Editorials

Help, My Data is Sharded!

Help. My Data Is Sharded!
I’ve come across a company that has very large databases that work together as a whole. They were separated in order to maintain disaster recovery requirements. In some databases a great amount of the data is modified or replaced daily. In others, the data is static in comparison.

Because they already have their data sharded, they were considering SQL Azure as a hosting platform. SQL Azure has a restricted database size…but you may have more than one database allowing for a large amount of aggregate data through sharding.

This company found that there would be a bit of work required in order to fit into SQL Azure. They were using stored procedures and triggers that addressed other databases from where the procedure or trigger was hosted, which SQL Azure does not support.

One fictitious way to describe the separation would be to have a database containing customers, and a second database containing purchase orders. In order to get a list of purchase orders for a customer a stored procedure in the Customer database would query the purchase order database. Or, perhaps a customer would be deleted. When that happened, a trigger would fire on the Customer table. The delete trigger would then remove all the purchase orders from the Orders database.
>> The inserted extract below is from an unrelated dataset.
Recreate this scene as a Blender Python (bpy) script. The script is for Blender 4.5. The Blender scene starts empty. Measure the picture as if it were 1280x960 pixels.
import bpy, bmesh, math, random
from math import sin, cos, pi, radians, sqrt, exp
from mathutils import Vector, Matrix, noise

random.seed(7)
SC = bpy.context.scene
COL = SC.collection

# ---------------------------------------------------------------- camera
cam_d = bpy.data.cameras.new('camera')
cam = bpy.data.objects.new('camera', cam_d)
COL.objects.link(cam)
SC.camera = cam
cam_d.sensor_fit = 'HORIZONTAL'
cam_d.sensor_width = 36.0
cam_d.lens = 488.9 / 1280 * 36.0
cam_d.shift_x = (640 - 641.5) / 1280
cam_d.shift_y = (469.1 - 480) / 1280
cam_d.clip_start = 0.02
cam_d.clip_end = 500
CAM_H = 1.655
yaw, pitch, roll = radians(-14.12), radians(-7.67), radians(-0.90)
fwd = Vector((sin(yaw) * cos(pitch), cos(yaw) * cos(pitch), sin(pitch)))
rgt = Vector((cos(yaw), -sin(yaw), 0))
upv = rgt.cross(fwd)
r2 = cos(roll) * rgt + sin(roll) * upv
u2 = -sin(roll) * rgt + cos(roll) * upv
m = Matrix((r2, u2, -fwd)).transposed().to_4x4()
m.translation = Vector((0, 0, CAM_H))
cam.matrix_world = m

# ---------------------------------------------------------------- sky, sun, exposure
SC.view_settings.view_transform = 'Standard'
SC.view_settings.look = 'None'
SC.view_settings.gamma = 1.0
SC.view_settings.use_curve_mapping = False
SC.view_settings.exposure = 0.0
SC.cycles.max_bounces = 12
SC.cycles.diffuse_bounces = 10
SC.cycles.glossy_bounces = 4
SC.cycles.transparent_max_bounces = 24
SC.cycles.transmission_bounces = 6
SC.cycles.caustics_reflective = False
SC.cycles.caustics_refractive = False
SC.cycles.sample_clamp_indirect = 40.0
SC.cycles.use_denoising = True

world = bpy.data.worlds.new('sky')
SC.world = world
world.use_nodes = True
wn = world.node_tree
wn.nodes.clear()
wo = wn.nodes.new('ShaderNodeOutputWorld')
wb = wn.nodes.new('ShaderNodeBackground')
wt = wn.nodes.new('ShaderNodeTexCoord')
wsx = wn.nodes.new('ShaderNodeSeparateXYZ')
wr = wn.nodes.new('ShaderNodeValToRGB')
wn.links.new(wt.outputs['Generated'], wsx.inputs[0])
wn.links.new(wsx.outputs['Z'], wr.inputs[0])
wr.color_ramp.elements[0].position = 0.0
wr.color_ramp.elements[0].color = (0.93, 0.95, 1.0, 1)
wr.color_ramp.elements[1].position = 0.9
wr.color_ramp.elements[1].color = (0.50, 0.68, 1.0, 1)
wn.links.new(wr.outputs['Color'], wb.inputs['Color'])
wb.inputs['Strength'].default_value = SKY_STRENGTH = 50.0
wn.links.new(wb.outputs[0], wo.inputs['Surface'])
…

The triggers and procedure technique was used because there was no data access layer in their code. All code was embedded in web pages, and nothing was centralized for database manipulation.

As a result of using the sharded databases the company has found this architecture to be extremely powerful, and wish to maintain that aspect of their design. The question remaining is how to replace heterogeneous queries embedded in code or stored procedures (queries accessing two or more databases) with something that follows modern software design techniques.

I have a number of different patterns using different frameworks that solve this design readily. Rather than restrict our readers to my knowledge, let me first open this as a discussion to you and see what ideas you have. Why not write to btaylor@sswug.org and share your ideas or experiences? How would you resolve joining data from separate data stores? This is a real world scenario many companies must solve before deploying large databases on SQL Azure; so the exercise is definitely not in vain.

Please note that the example is not sharding the same data across databases of the same structure. Instead, different aspects of an overall database design are separated into different databases with different subject areas. As a result, one solution that is not viable in this scenario is to use Federated tables supported in SQL Azure.